146 of 178 people found the following review helpful.
The worst
By Badger25
What makes Windows 8 such a disaster? Simple--it's an interface designed for a smartphone, not for a PC. Here's what that means. When you power on your PC, what you get instead of a normal Windows desktop is a brightly colored screen with a bunch of "tiles", most of which are advertisements for "apps" that you have little or no use for. There's no start button, no taskbar, no tools, no menus, no links to anything except the useless "apps". It's a huge step backward to the pre-Windows days of computing.
It turns out that if you hover your mouse pointer over certain parts of the screen, various cryptic flyout symbols (instead of easily understood menus) will appear. If you click on these symbols (and don't let your pointer slip off of them or they disappear and you have to go fishing for them again) you're taken into a confusing maze of options that substitute for normal Windows functions and must be explored in linear, sequential fashion. Sound familiar? It's like a smart phone--but, of course a PC is not a phone.
Phone interfaces are designed the way they are because of their size--a fraction of that of a typical computer screen. There simply isn't room for all the useful and practical features that have evolved naturally on desktop and laptop operating systems, so they're buried in underlying layers accessed by swiping and tapping. It's a great system for a pocket-sized touch screen device, but ridiculous and counterproductive when imposed on a full-sized desktop or laptop. The pathetic trying-to-be-trendy nerds who defend or promote this mess as being somehow new and innovative are too dimwitted to recognize that it's just a smartphone interface forced into a shotgun wedding with a hardware platform where it doesn't belong.
Microsoft could fix this mess in a day by restoring the normal Windows tools such as menus, toolbars, files, and, most importantly, the start menu and functioning desktop that comprise the foundation of the Windows operating system. So far all they've done is to release a pseudo-upgrade (8.1) that suggests that the start menu is back when in reality all it does is give users a start button--just the icon--that allows you to toggle back and forth between the godawful "Metro" screen and a completely empty "desktop". It's worse than useless.

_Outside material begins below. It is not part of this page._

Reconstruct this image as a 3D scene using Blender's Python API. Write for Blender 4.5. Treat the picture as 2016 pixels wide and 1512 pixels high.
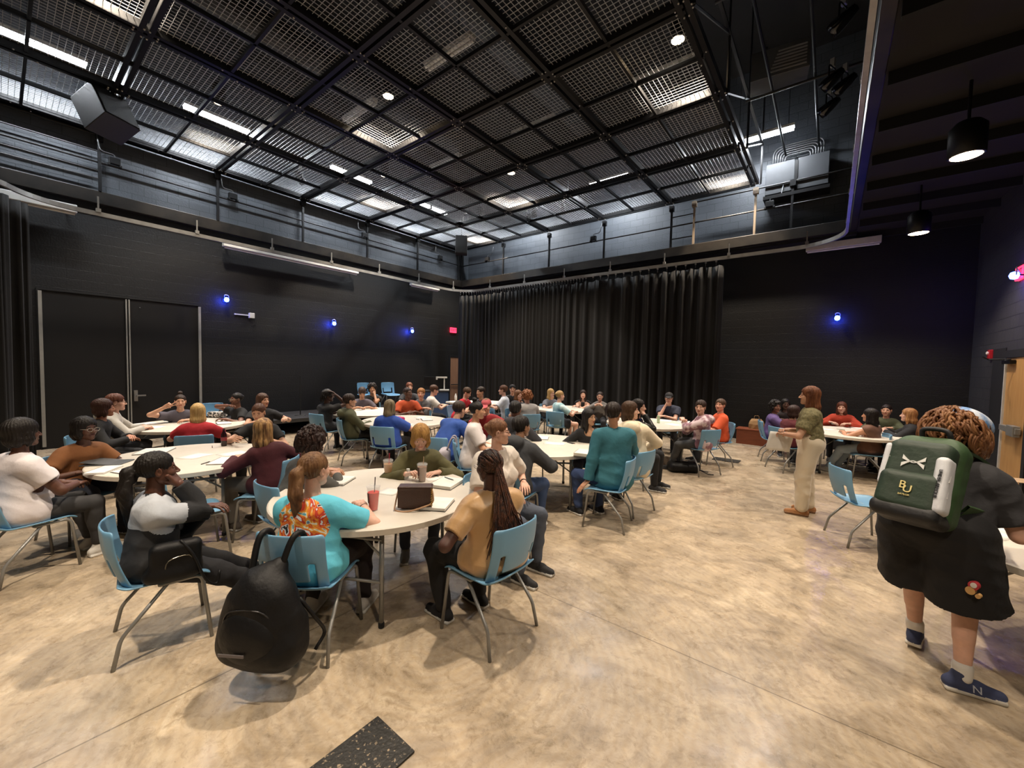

Windows 8 has been a disaster from day one, but instead of moving immediately to address their horrendous design mistakes, Microsoft's only response has been to fire Steven Sinofsky and Steve Ballmer, the two Microsoft execs responsible for this fiasco, and to cancel support for XP to try to force consumers to buy Windows 8/8.1. It'll be interesting to see if Microsoft even bothers to continue to "support" 8 a year from now, or if they simply take their customers' money and run on to Windows 9, which has already been rushed into development and is slated for release in early 2015.
14 of 15 people found the following review helpful.
Forced to use Windows Live, MS Store
By K. Angus
I downloaded the trial version of 8.1 Enterprise, made it a bootable USB stick and installed, while installing it ask for my e-mail then used that to create the user. That connected me to my Windows Live account, the first thing I did was create a user that was not the admin of the computer and didn't login to windows live. I tried to install Kindle for PC and discovered I had to login to my Live account to reach the store to install the Kindle for PC app. That sucked but the Account Protection crap MS has setup upset me to the point I not longer have an account, I canceled it after being ask to verify my e-mail and then enter the code they would send, that happened 8 times in two hours. It appears to be focused on routing everything you do to one of the many Microsoft cloud products, Outlook, Store, Live, MSN. Since I use this on a 30" monitor the HUGE blocks are almost as bad was some of the MSM web sites, you know, the "new" look where the web page fills he entire screen and scrolls forever.
I'll see what they have to offer for 9, I'm still upset over the "Account Security" crap, I'm sorry but I don't have all-day to play their game.